= Data =
• • •

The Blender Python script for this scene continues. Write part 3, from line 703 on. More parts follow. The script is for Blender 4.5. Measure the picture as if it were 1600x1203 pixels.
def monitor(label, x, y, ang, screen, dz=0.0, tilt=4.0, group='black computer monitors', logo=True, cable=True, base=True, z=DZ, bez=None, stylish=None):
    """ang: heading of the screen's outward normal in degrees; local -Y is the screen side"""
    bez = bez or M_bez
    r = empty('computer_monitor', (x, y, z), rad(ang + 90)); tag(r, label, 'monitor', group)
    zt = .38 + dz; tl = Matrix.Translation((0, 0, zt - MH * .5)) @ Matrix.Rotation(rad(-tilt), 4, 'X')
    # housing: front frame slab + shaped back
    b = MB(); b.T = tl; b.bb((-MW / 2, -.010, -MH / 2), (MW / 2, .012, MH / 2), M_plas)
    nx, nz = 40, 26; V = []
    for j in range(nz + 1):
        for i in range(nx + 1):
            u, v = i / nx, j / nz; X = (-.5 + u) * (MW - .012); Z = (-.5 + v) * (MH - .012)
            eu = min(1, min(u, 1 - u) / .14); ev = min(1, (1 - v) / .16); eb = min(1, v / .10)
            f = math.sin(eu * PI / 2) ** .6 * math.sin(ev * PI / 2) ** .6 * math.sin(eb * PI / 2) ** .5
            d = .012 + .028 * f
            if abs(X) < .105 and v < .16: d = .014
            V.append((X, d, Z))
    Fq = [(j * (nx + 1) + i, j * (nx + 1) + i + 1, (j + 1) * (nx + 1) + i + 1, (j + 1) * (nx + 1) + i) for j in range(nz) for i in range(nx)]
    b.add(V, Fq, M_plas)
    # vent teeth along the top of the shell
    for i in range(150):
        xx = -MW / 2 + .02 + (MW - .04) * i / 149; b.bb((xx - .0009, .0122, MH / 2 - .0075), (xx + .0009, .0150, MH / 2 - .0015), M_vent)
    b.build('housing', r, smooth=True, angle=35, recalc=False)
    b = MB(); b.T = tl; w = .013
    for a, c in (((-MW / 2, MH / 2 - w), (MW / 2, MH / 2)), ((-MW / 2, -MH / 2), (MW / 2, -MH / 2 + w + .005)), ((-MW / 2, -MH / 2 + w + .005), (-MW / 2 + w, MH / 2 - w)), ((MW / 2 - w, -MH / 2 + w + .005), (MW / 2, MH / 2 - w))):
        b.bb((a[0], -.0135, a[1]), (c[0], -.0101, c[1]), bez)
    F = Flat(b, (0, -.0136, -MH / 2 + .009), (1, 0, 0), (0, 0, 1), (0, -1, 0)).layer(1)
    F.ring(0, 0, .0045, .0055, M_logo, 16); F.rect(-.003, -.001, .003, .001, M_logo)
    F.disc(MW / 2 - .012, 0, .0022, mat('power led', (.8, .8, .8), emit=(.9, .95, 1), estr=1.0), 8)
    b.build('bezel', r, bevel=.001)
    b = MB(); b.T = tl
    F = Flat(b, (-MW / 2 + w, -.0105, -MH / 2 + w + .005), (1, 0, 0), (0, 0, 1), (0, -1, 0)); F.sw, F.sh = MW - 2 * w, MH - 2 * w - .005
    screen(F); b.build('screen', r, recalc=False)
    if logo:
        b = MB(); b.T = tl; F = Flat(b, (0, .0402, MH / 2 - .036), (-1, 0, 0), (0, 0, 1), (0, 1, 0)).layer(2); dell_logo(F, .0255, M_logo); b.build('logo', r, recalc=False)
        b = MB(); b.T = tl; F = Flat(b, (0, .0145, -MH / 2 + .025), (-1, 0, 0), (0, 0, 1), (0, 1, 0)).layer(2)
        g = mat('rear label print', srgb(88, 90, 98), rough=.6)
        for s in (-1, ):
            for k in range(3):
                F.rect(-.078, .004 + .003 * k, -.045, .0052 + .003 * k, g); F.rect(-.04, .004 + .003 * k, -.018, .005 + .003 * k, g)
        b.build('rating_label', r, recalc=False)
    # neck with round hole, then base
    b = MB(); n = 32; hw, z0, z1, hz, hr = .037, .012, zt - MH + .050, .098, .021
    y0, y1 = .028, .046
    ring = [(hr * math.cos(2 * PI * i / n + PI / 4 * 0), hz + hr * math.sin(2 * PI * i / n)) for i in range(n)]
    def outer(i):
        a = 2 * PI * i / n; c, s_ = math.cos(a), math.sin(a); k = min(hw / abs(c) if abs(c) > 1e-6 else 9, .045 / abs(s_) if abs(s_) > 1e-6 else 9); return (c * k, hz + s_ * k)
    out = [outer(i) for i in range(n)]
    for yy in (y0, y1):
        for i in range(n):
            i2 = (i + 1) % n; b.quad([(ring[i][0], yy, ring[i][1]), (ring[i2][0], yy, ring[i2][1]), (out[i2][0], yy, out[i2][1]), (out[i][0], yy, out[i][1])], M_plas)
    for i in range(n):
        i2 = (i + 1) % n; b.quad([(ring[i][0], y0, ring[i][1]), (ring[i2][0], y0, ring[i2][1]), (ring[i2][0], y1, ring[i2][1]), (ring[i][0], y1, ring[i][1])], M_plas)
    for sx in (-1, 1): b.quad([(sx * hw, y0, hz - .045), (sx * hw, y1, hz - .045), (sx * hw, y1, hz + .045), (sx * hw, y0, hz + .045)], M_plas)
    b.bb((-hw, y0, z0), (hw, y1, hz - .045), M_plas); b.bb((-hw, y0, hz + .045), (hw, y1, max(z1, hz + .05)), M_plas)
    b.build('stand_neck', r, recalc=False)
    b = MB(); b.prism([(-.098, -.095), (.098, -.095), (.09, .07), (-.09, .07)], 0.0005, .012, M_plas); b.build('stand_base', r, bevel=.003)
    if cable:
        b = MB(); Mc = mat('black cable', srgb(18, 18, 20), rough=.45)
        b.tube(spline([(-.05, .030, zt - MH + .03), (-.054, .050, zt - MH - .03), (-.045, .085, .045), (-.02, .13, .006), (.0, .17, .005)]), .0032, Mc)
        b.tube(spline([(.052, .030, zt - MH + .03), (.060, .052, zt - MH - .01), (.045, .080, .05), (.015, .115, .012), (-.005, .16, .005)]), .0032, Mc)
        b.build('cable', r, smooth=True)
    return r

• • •

= Exercise requirements =
Output all of the data again. Match it exactly.

= Task answer =
The Blender Python script for this scene continues. Write part 3, from line 703 on. More parts follow. The script is for Blender 4.5. Measure the picture as if it were 1600x1203 pixels.
def monitor(label, x, y, ang, screen, dz=0.0, tilt=4.0, group='black computer monitors', logo=True, cable=True, base=True, z=DZ, bez=None, stylish=None):
    """ang: heading of the screen's outward normal in degrees; local -Y is the screen side"""
    bez = bez or M_bez
    r = empty('computer_monitor', (x, y, z), rad(ang + 90)); tag(r, label, 'monitor', group)
    zt = .38 + dz; tl = Matrix.Translation((0, 0, zt - MH * .5)) @ Matrix.Rotation(rad(-tilt), 4, 'X')
    # housing: front frame slab + shaped back
    b = MB(); b.T = tl; b.bb((-MW / 2, -.010, -MH / 2), (MW / 2, .012, MH / 2), M_plas)
    nx, nz = 40, 26; V = []
    for j in range(nz + 1):
        for i in range(nx + 1):
            u, v = i / nx, j / nz; X = (-.5 + u) * (MW - .012); Z = (-.5 + v) * (MH - .012)
            eu = min(1, min(u, 1 - u) / .14); ev = min(1, (1 - v) / .16); eb = min(1, v / .10)
            f = math.sin(eu * PI / 2) ** .6 * math.sin(ev * PI / 2) ** .6 * math.sin(eb * PI / 2) ** .5
            d = .012 + .028 * f
            if abs(X) < .105 and v < .16: d = .014
            V.append((X, d, Z))
    Fq = [(j * (nx + 1) + i, j * (nx + 1) + i + 1, (j + 1) * (nx + 1) + i + 1, (j + 1) * (nx + 1) + i) for j in range(nz) for i in range(nx)]
    b.add(V, Fq, M_plas)
    # vent teeth along the top of the shell
    for i in range(150):
        xx = -MW / 2 + .02 + (MW - .04) * i / 149; b.bb((xx - .0009, .0122, MH / 2 - .0075), (xx + .0009, .0150, MH / 2 - .0015), M_vent)
    b.build('housing', r, smooth=True, angle=35, recalc=False)
    b = MB(); b.T = tl; w = .013
    for a, c in (((-MW / 2, MH / 2 - w), (MW / 2, MH / 2)), ((-MW / 2, -MH / 2), (MW / 2, -MH / 2 + w + .005)), ((-MW / 2, -MH / 2 + w + .005), (-MW / 2 + w, MH / 2 - w)), ((MW / 2 - w, -MH / 2 + w + .005), (MW / 2, MH / 2 - w))):
        b.bb((a[0], -.0135, a[1]), (c[0], -.0101, c[1]), bez)
    F = Flat(b, (0, -.0136, -MH / 2 + .009), (1, 0, 0), (0, 0, 1), (0, -1, 0)).layer(1)
    F.ring(0, 0, .0045, .0055, M_logo, 16); F.rect(-.003, -.001, .003, .001, M_logo)
    F.disc(MW / 2 - .012, 0, .0022, mat('power led', (.8, .8, .8), emit=(.9, .95, 1), estr=1.0), 8)
    b.build('bezel', r, bevel=.001)
    b = MB(); b.T = tl
    F = Flat(b, (-MW / 2 + w, -.0105, -MH / 2 + w + .005), (1, 0, 0), (0, 0, 1), (0, -1, 0)); F.sw, F.sh = MW - 2 * w, MH - 2 * w - .005
    screen(F); b.build('screen', r, recalc=False)
    if logo:
        b = MB(); b.T = tl; F = Flat(b, (0, .0402, MH / 2 - .036), (-1, 0, 0), (0, 0, 1), (0, 1, 0)).layer(2); dell_logo(F, .0255, M_logo); b.build('logo', r, recalc=False)
        b = MB(); b.T = tl; F = Flat(b, (0, .0145, -MH / 2 + .025), (-1, 0, 0), (0, 0, 1), (0, 1, 0)).layer(2)
        g = mat('rear label print', srgb(88, 90, 98), rough=.6)
        for s in (-1, ):
            for k in range(3):
                F.rect(-.078, .004 + .003 * k, -.045, .0052 + .003 * k, g); F.rect(-.04, .004 + .003 * k, -.018, .005 + .003 * k, g)
        b.build('rating_label', r, recalc=False)
    # neck with round hole, then base
    b = MB(); n = 32; hw, z0, z1, hz, hr = .037, .012, zt - MH + .050, .098, .021
    y0, y1 = .028, .046
    ring = [(hr * math.cos(2 * PI * i / n + PI / 4 * 0), hz + hr * math.sin(2 * PI * i / n)) for i in range(n)]
    def outer(i):
        a = 2 * PI * i / n; c, s_ = math.cos(a), math.sin(a); k = min(hw / abs(c) if abs(c) > 1e-6 else 9, .045 / abs(s_) if abs(s_) > 1e-6 else 9); return (c * k, hz + s_ * k)
    out = [outer(i) for i in range(n)]
    for yy in (y0, y1):
        for i in range(n):
            i2 = (i + 1) % n; b.quad([(ring[i][0], yy, ring[i][1]), (ring[i2][0], yy, ring[i2][1]), (out[i2][0], yy, out[i2][1]), (out[i][0], yy, out[i][1])], M_plas)
    for i in range(n):
        i2 = (i + 1) % n; b.quad([(ring[i][0], y0, ring[i][1]), (ring[i2][0], y0, ring[i2][1]), (ring[i2][0], y1, ring[i2][1]), (ring[i][0], y1, ring[i][1])], M_plas)
    for sx in (-1, 1): b.quad([(sx * hw, y0, hz - .045), (sx * hw, y1, hz - .045), (sx * hw, y1, hz + .045), (sx * hw, y0, hz + .045)], M_plas)
    b.bb((-hw, y0, z0), (hw, y1, hz - .045), M_plas); b.bb((-hw, y0, hz + .045), (hw, y1, max(z1, hz + .05)), M_plas)
    b.build('stand_neck', r, recalc=False)
    b = MB(); b.prism([(-.098, -.095), (.098, -.095), (.09, .07), (-.09, .07)], 0.0005, .012, M_plas); b.build('stand_base', r, bevel=.003)
    if cable:
        b = MB(); Mc = mat('black cable', srgb(18, 18, 20), rough=.45)
        b.tube(spline([(-.05, .030, zt - MH + .03), (-.054, .050, zt - MH - .03), (-.045, .085, .045), (-.02, .13, .006), (.0, .17, .005)]), .0032, Mc)
        b.tube(spline([(.052, .030, zt - MH + .03), (.060, .052, zt - MH - .01), (.045, .080, .05), (.015, .115, .012), (-.005, .16, .005)]), .0032, Mc)
        b.build('cable', r, smooth=True)
    return r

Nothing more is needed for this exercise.